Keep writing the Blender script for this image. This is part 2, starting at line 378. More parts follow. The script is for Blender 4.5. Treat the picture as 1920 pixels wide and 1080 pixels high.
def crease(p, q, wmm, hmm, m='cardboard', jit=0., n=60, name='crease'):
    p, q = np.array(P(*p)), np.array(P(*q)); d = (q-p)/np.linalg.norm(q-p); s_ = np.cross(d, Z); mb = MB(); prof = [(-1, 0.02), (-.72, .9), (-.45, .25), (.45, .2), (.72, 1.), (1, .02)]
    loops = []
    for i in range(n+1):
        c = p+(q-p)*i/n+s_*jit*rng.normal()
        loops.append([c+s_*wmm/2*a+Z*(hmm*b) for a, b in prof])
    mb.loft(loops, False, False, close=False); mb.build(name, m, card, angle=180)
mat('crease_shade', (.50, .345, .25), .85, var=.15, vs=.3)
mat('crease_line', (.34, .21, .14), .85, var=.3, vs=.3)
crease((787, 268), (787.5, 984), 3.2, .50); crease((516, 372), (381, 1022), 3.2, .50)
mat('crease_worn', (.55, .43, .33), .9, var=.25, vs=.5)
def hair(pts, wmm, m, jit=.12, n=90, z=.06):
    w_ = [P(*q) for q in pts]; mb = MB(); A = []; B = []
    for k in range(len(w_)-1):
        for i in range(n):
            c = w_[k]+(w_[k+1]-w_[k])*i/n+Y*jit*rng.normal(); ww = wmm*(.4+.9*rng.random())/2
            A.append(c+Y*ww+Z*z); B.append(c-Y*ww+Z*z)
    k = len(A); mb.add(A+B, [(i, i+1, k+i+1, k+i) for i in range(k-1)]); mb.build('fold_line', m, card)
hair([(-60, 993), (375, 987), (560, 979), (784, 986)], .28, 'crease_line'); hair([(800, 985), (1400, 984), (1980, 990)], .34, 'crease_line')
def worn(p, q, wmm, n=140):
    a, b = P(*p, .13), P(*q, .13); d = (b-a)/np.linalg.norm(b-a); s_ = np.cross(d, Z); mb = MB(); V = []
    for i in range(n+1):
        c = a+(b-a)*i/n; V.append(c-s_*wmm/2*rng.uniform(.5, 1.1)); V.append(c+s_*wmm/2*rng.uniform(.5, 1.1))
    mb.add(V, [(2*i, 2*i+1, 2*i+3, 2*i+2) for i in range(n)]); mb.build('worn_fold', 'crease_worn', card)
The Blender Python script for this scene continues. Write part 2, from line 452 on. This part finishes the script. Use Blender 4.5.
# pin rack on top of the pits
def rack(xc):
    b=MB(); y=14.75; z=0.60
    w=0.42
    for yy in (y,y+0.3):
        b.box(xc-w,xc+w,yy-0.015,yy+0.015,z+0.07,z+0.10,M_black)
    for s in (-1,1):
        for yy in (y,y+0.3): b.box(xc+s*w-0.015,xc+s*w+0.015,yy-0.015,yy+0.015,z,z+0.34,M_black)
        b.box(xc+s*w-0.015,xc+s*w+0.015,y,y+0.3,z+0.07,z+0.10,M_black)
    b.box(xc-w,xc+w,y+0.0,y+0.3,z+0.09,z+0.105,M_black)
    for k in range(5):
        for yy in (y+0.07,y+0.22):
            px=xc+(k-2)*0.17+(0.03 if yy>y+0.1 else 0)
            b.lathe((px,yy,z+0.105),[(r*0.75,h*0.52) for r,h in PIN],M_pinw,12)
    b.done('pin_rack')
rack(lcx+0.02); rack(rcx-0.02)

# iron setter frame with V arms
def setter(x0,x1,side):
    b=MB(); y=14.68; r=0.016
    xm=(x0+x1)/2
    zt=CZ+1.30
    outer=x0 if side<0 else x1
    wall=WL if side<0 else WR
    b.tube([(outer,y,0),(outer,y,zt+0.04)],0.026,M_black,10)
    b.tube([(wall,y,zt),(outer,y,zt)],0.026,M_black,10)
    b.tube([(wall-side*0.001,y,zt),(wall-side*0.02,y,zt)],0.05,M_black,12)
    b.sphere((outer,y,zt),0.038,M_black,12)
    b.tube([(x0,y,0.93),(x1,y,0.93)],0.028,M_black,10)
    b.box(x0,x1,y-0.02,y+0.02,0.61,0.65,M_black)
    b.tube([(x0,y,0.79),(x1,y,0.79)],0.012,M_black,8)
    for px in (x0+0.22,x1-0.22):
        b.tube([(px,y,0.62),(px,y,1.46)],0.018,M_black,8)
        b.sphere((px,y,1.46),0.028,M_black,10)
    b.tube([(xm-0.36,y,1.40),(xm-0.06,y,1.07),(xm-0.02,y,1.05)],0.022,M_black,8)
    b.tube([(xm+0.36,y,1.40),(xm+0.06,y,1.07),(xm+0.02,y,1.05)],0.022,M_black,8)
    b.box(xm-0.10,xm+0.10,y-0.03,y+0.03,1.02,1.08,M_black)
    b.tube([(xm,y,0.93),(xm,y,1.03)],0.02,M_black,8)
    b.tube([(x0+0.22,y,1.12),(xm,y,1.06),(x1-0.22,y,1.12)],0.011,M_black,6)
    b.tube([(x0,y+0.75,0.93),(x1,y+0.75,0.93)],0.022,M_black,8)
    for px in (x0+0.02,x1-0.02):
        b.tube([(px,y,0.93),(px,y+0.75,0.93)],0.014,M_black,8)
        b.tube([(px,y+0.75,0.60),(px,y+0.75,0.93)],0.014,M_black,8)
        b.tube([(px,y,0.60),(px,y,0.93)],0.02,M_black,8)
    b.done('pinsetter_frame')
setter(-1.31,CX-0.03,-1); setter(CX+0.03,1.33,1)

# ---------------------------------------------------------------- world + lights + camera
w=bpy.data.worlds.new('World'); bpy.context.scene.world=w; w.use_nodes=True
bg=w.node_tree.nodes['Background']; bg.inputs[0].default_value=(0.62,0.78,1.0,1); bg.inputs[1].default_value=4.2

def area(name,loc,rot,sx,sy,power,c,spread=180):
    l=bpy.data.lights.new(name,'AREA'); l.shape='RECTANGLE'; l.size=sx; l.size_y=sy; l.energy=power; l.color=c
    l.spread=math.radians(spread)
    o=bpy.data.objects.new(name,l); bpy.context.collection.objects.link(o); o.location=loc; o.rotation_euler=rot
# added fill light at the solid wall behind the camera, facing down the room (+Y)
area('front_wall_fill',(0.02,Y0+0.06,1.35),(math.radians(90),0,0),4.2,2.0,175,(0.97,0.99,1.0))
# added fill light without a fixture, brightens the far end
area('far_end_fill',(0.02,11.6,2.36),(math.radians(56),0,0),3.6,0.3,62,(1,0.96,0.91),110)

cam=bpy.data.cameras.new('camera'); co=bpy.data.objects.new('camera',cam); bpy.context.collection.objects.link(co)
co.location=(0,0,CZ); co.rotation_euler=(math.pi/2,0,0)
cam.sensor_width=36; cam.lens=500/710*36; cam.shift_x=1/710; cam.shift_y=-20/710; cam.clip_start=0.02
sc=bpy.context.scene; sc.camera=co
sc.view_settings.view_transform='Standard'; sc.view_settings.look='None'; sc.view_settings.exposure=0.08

» **Exercise brief**
Every line above should be written out again exactly as it stands.

» **Output**
Keep writing the Blender script for this image. This is part 2, starting at line 378. More parts follow. The script is for Blender 4.5. Treat the picture as 1920 pixels wide and 1080 pixels high.
def crease(p, q, wmm, hmm, m='cardboard', jit=0., n=60, name='crease'):
    p, q = np.array(P(*p)), np.array(P(*q)); d = (q-p)/np.linalg.norm(q-p); s_ = np.cross(d, Z); mb = MB(); prof = [(-1, 0.02), (-.72, .9), (-.45, .25), (.45, .2), (.72, 1.), (1, .02)]
    loops = []
    for i in range(n+1):
        c = p+(q-p)*i/n+s_*jit*rng.normal()
        loops.append([c+s_*wmm/2*a+Z*(hmm*b) for a, b in prof])
    mb.loft(loops, False, False, close=False); mb.build(name, m, card, angle=180)
mat('crease_shade', (.50, .345, .25), .85, var=.15, vs=.3)
mat('crease_line', (.34, .21, .14), .85, var=.3, vs=.3)
crease((787, 268), (787.5, 984), 3.2, .50); crease((516, 372), (381, 1022), 3.2, .50)
mat('crease_worn', (.55, .43, .33), .9, var=.25, vs=.5)
def hair(pts, wmm, m, jit=.12, n=90, z=.06):
    w_ = [P(*q) for q in pts]; mb = MB(); A = []; B = []
    for k in range(len(w_)-1):
        for i in range(n):
            c = w_[k]+(w_[k+1]-w_[k])*i/n+Y*jit*rng.normal(); ww = wmm*(.4+.9*rng.random())/2
            A.append(c+Y*ww+Z*z); B.append(c-Y*ww+Z*z)
    k = len(A); mb.add(A+B, [(i, i+1, k+i+1, k+i) for i in range(k-1)]); mb.build('fold_line', m, card)
hair([(-60, 993), (375, 987), (560, 979), (784, 986)], .28, 'crease_line'); hair([(800, 985), (1400, 984), (1980, 990)], .34, 'crease_line')
def worn(p, q, wmm, n=140):
    a, b = P(*p, .13), P(*q, .13); d = (b-a)/np.linalg.norm(b-a); s_ = np.cross(d, Z); mb = MB(); V = []
    for i in range(n+1):
        c = a+(b-a)*i/n; V.append(c-s_*wmm/2*rng.uniform(.5, 1.1)); V.append(c+s_*wmm/2*rng.uniform(.5, 1.1))
    mb.add(V, [(2*i, 2*i+1, 2*i+3, 2*i+2) for i in range(n)]); mb.build('worn_fold', 'crease_worn', card)
The Blender Python script for this scene continues. Write part 2, from line 452 on. This part finishes the script. Use Blender 4.5.
# pin rack on top of the pits
def rack(xc):
    b=MB(); y=14.75; z=0.60
    w=0.42
    for yy in (y,y+0.3):
        b.box(xc-w,xc+w,yy-0.015,yy+0.015,z+0.07,z+0.10,M_black)
    for s in (-1,1):
        for yy in (y,y+0.3): b.box(xc+s*w-0.015,xc+s*w+0.015,yy-0.015,yy+0.015,z,z+0.34,M_black)
        b.box(xc+s*w-0.015,xc+s*w+0.015,y,y+0.3,z+0.07,z+0.10,M_black)
    b.box(xc-w,xc+w,y+0.0,y+0.3,z+0.09,z+0.105,M_black)
    for k in range(5):
        for yy in (y+0.07,y+0.22):
            px=xc+(k-2)*0.17+(0.03 if yy>y+0.1 else 0)
            b.lathe((px,yy,z+0.105),[(r*0.75,h*0.52) for r,h in PIN],M_pinw,12)
    b.done('pin_rack')
rack(lcx+0.02); rack(rcx-0.02)

# iron setter frame with V arms
def setter(x0,x1,side):
    b=MB(); y=14.68; r=0.016
    xm=(x0+x1)/2
    zt=CZ+1.30
    outer=x0 if side<0 else x1
    wall=WL if side<0 else WR
    b.tube([(outer,y,0),(outer,y,zt+0.04)],0.026,M_black,10)
    b.tube([(wall,y,zt),(outer,y,zt)],0.026,M_black,10)
    b.tube([(wall-side*0.001,y,zt),(wall-side*0.02,y,zt)],0.05,M_black,12)
    b.sphere((outer,y,zt),0.038,M_black,12)
    b.tube([(x0,y,0.93),(x1,y,0.93)],0.028,M_black,10)
    b.box(x0,x1,y-0.02,y+0.02,0.61,0.65,M_black)
    b.tube([(x0,y,0.79),(x1,y,0.79)],0.012,M_black,8)
    for px in (x0+0.22,x1-0.22):
        b.tube([(px,y,0.62),(px,y,1.46)],0.018,M_black,8)
        b.sphere((px,y,1.46),0.028,M_black,10)
    b.tube([(xm-0.36,y,1.40),(xm-0.06,y,1.07),(xm-0.02,y,1.05)],0.022,M_black,8)
    b.tube([(xm+0.36,y,1.40),(xm+0.06,y,1.07),(xm+0.02,y,1.05)],0.022,M_black,8)
    b.box(xm-0.10,xm+0.10,y-0.03,y+0.03,1.02,1.08,M_black)
    b.tube([(xm,y,0.93),(xm,y,1.03)],0.02,M_black,8)
    b.tube([(x0+0.22,y,1.12),(xm,y,1.06),(x1-0.22,y,1.12)],0.011,M_black,6)
    b.tube([(x0,y+0.75,0.93),(x1,y+0.75,0.93)],0.022,M_black,8)
    for px in (x0+0.02,x1-0.02):
        b.tube([(px,y,0.93),(px,y+0.75,0.93)],0.014,M_black,8)
        b.tube([(px,y+0.75,0.60),(px,y+0.75,0.93)],0.014,M_black,8)
        b.tube([(px,y,0.60),(px,y,0.93)],0.02,M_black,8)
    b.done('pinsetter_frame')
setter(-1.31,CX-0.03,-1); setter(CX+0.03,1.33,1)

# ---------------------------------------------------------------- world + lights + camera
w=bpy.data.worlds.new('World'); bpy.context.scene.world=w; w.use_nodes=True
bg=w.node_tree.nodes['Background']; bg.inputs[0].default_value=(0.62,0.78,1.0,1); bg.inputs[1].default_value=4.2

def area(name,loc,rot,sx,sy,power,c,spread=180):
    l=bpy.data.lights.new(name,'AREA'); l.shape='RECTANGLE'; l.size=sx; l.size_y=sy; l.energy=power; l.color=c
    l.spread=math.radians(spread)
    o=bpy.data.objects.new(name,l); bpy.context.collection.objects.link(o); o.location=loc; o.rotation_euler=rot
# added fill light at the solid wall behind the camera, facing down the room (+Y)
area('front_wall_fill',(0.02,Y0+0.06,1.35),(math.radians(90),0,0),4.2,2.0,175,(0.97,0.99,1.0))
# added fill light without a fixture, brightens the far end
area('far_end_fill',(0.02,11.6,2.36),(math.radians(56),0,0),3.6,0.3,62,(1,0.96,0.91),110)

cam=bpy.data.cameras.new('camera'); co=bpy.data.objects.new('camera',cam); bpy.context.collection.objects.link(co)
co.location=(0,0,CZ); co.rotation_euler=(math.pi/2,0,0)
cam.sensor_width=36; cam.lens=500/710*36; cam.shift_x=1/710; cam.shift_y=-20/710; cam.clip_start=0.02
sc=bpy.context.scene; sc.camera=co
sc.view_settings.view_transform='Standard'; sc.view_settings.look='None'; sc.view_settings.exposure=0.08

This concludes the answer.